## Brief
Below are the records; copy each line in them that holds the word "were".

## Recorded data

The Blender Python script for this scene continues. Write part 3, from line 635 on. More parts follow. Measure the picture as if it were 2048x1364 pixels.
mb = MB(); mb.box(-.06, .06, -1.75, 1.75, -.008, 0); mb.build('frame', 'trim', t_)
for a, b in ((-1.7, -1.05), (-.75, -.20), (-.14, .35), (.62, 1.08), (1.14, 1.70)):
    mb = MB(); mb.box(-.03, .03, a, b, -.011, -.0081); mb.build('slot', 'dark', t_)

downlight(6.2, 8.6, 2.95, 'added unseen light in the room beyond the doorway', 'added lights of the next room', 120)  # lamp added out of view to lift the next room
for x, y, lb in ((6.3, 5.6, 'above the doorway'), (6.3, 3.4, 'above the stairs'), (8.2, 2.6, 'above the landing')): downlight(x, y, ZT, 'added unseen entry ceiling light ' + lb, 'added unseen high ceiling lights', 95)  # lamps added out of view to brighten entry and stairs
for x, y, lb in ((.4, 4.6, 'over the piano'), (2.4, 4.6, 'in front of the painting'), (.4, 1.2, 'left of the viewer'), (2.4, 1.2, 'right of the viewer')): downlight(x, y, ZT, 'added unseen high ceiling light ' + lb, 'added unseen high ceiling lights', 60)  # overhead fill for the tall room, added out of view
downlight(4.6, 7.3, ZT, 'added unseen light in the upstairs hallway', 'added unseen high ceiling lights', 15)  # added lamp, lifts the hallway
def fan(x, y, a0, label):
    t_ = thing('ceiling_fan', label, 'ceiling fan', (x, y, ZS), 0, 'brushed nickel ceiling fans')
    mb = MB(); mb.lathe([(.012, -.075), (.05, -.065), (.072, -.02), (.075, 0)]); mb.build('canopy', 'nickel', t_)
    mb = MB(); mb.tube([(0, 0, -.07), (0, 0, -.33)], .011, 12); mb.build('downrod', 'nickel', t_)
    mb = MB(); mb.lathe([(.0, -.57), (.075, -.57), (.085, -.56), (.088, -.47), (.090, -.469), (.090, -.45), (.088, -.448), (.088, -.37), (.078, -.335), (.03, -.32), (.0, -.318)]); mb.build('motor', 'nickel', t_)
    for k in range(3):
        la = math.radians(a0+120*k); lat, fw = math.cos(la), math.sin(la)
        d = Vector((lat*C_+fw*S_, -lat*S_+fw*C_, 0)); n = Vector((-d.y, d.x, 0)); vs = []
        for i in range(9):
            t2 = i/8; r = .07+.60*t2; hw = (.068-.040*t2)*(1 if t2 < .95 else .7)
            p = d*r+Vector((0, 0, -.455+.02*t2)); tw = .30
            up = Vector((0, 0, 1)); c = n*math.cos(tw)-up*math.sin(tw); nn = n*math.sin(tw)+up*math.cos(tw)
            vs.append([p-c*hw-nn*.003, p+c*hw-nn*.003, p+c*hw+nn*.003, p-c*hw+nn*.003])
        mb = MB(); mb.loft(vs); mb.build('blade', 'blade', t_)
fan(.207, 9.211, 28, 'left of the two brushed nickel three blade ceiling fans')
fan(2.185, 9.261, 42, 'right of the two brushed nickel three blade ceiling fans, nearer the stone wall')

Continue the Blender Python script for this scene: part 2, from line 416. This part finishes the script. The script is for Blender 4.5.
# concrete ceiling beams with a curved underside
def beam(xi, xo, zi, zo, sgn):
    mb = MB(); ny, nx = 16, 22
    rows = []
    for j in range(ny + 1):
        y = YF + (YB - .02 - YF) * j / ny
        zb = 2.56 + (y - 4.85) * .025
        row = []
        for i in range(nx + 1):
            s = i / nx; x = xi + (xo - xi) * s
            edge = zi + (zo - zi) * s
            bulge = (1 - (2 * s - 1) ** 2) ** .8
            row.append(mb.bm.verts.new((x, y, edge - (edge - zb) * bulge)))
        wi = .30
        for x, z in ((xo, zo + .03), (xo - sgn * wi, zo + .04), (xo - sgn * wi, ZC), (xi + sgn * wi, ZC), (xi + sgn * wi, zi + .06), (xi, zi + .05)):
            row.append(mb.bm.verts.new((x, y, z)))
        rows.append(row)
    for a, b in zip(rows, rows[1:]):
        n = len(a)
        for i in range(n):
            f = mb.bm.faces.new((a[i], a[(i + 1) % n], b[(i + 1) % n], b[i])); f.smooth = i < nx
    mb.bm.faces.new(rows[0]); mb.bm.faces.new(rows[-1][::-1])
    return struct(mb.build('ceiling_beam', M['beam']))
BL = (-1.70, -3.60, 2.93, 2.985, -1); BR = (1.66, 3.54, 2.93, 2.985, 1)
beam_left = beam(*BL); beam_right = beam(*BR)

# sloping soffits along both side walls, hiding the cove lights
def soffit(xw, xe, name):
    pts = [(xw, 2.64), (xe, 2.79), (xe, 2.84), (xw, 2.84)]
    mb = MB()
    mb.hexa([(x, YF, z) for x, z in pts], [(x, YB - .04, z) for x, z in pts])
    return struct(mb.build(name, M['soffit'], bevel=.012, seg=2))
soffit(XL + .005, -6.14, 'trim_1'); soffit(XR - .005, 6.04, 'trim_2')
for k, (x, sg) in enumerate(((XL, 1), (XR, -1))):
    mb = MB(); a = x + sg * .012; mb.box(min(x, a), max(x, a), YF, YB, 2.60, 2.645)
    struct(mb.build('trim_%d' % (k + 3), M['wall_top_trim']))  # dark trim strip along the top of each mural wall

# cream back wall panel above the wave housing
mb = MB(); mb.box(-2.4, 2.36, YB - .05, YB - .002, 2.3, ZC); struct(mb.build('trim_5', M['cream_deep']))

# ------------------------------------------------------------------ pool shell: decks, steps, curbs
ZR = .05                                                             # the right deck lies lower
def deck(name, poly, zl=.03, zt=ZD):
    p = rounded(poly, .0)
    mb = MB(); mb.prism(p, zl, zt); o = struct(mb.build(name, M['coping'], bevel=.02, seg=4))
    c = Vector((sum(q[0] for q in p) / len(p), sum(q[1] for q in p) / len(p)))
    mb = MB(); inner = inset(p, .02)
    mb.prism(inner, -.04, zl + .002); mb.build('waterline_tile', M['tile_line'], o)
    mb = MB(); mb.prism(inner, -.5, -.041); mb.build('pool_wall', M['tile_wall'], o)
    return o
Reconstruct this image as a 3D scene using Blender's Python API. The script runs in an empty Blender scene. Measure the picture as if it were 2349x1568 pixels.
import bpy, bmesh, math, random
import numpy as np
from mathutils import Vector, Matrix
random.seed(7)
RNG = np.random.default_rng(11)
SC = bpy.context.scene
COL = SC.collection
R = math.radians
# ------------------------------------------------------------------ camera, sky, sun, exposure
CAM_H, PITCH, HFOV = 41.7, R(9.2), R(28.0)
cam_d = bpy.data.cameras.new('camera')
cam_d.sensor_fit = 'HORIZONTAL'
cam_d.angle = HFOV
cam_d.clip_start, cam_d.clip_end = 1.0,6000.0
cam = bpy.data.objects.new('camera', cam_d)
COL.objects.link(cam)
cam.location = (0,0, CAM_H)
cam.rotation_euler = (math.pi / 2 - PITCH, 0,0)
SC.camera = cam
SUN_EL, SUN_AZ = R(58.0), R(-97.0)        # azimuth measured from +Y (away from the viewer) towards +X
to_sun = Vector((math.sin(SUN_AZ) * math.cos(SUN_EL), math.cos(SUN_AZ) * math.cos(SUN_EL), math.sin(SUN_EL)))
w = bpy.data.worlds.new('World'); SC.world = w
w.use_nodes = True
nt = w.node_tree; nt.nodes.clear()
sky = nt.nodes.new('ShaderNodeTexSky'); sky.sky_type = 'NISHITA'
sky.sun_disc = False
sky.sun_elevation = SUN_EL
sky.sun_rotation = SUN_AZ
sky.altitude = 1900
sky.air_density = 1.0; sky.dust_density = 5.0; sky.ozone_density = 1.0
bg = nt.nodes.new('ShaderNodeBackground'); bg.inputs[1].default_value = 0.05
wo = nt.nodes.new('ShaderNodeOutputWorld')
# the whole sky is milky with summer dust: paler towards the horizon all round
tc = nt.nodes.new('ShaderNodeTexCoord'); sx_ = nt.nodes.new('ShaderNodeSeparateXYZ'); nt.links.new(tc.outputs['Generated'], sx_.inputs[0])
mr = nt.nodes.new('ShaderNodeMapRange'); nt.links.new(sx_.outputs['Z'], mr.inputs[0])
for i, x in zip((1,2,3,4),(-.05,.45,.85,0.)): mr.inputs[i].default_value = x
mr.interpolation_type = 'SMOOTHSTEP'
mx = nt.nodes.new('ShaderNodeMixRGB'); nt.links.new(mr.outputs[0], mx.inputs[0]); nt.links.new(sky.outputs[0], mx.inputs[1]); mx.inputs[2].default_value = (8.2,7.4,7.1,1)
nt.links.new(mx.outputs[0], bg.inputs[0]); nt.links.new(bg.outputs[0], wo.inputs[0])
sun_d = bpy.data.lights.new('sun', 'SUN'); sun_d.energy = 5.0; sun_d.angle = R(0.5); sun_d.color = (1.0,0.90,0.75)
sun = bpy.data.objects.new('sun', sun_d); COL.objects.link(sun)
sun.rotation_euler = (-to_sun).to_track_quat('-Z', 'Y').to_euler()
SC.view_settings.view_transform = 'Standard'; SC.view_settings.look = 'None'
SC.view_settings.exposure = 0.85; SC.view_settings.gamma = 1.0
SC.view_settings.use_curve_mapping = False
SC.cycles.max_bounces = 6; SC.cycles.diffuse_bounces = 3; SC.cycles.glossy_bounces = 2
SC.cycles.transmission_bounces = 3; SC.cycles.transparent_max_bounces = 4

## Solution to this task
The Blender Python script for this scene continues. Write part 3, from line 635 on. More parts follow. Measure the picture as if it were 2048x1364 pixels.
Reconstruct this image as a 3D scene using Blender's Python API. The script runs in an empty Blender scene. Measure the picture as if it were 2349x1568 pixels.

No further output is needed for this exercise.